Hansen, under questioning by Deputy Prosecutor Randal Lee, then testified that his office knew of no other claims for relocation involving Ewa Villages.

Lee is arguing that Kahapea forged the relocation claims and then had the city-issued checks forwarded to friends and family who set up bogus moving companies.

Hansen said his agency began its investigation in June 1997 after Housing Department employee Michael Shiroma approached him about irregularities in the bidding process for relocation companies.

"Unusual from our perspective was that there were very few people getting all of the work," Hansen said.

Only five companies, he said, ever got work for commercial relocations from Ewa Villages: Titan Moving and Hauling, RJ Hauling, Special Pacific Builders, American Hauling and A-1 Hawaii Trucking.

Lee is contending that the companies were either not relocation companies or were bogus, and that they were paid for work not done or done at inflated costs. Officials with all five companies were indicted in the case.

"There were a few other companies that had submitted bids and those few companies never got any work," Hansen said.

The first arrests in the case were made in October 1998.

Also yesterday:

(PI) Kahapea secretary Evelyn Pang, under cross-examination, testified that the payment claims submitted by the companies in question were signed or initialed not only by Kahapea, but by his colleagues or superiors.

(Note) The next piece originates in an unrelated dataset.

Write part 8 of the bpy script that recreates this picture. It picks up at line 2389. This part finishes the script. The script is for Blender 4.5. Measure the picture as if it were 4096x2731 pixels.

(PI) Former Ewa Villages commercial tenant Stanley Fong said he received a cashier's check for $10,000 from Titan Hauling and Moving, a company unknown to him. The company had submitted to the city a claim for, and received $23,390 for moving Fong's company, Stan's Welding, to Campbell Industrial Park. Fong said he moved his own company to Sand Island.

(PI) Daniel Yoshida, principal of Konawaena High School, said he "loaned" high school classmate Kahapea $20,000 and then an additional $10,000. Calvin Ma, a city building inspector, said he gave Kahapea between $35,000 and $50,000 as part of an "investment." Both men indicated they have not been paid back fully.